I enjoy calling awful people out on the Internet, as hundreds of people saw on the seventh post of the Facebook page “UC Berkeley Hook-Ups.” As a student who never had the opportunity to practice speech and debate, I am rarely the most articulate person in the room. I am perpetually the womyn who winces a few hours after a verbal spar, realizing what I could have said to blow the opposing view out of the water.
Luckily, serious arguments don’t happen often — I am involved in the Gender Equity Resource Center, the queer community and the progressive political community, all of which are far safer spaces than campus or society as a whole.
Offline, I can still usually say what I would say on the Internet, so I don’t really take advantage of the anonymity … then again, usually I don’t run into as much problematic commentary offline.
Because I still fumble over words in the real world, the socially awkward high school student in me revels in getting tons of “likes” on Facebook, “reblogs” on Tumblr or “retweets” on Twitter.
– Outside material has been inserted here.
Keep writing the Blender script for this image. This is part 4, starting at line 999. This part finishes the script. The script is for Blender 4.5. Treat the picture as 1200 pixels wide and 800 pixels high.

I used to get offended, hurt and angry when misogynistic or homophobic comments were directed at me. Back in the day, I used to hurl insults and anger right back. I like to think I’m past that now, and I can laugh off most of the most recent escapades, but the anger is certainly still there, even when the insults aren’t.
I am used to being told I somehow don’t understand sarcasm or that I just need to lighten up. I am used to my anger being attributed to PMS and “hysteria.” (By the way, not all womyn have uteruses, ovaries or vaginas, so that stupid stereotype just falls flat.)
I am used to navigating through life under the burden of terms like “slut,” “bitch,” “cunt” and “whore.” Most adult womyn are used to all of these microagressions. It’s not to say that we accept these labels and stereotypes or, in the case of the slurs, want to reclaim them — it’s that it is physically exhausting to push back against them.
But if I’m not going to do it, who is? I genuinely worry about womyn and queer folks who see the same disgusting comments, statuses and photos that I do but don’t realize that other people out there see just how awful these things are.
On a good day, I have the emotional energy to call someone out on his or her bullshit and brave their storm of ridiculous insults. It’s not like I’m bored, it’s not like I have free time and it’s not like I don’t get outlets for myself as an angry queer womyn.
I don’t just do it for others who might be too timid, too tired or too incognizant of the effects. I do it to remind some people that their privileges can and will be checked at any time. I do it to remind these rude, desperate people that their entitlement is going to be short-lived. I do it to remind all people that those who are marginalized and oppressed have a long history of fighting back in whatever way we are able.
I’m certainly not alone in calling people out. I have my own privileges that give me the agency to feel comfortable and safe in enough circumstances to bring attention to these issues. I am a white, cisgender, able-bodied person from a middle-upper-class background attending a prestigious university. Even as a queer womyn, I never had an issue identifying as queer or as a feminist. My parents have both taken turns being the “breadwinner” for the household, showing me from an early age that a womyn was just as capable as a man and deserved the same treatment; I had no trouble “coming out” to the people I wanted to “come out” to, and no one has forced me to “come out” to people I do not want to “come out” to.
Privileged people are not inherently bad — if we were, I would have a lot of self-loathing to work out. Additionally, an angry white person is perceived far differently from an angry person of color, as has been pointed out to me, which I think is important to consider.
If I say something wrong, I do not go back later and delete it. I do not try to pretend I didn’t say it it. I have certainly said some messed-up things in my life, and insulted people in ways that are never appropriate. But if I have said something controversial, I will either continue to defend it or, if I regret it, apologize for it. As a student, I am continually learning, and I hope that all members of the campus community are too.
Caitlin Quinn is a sophomore at UC Berkeley.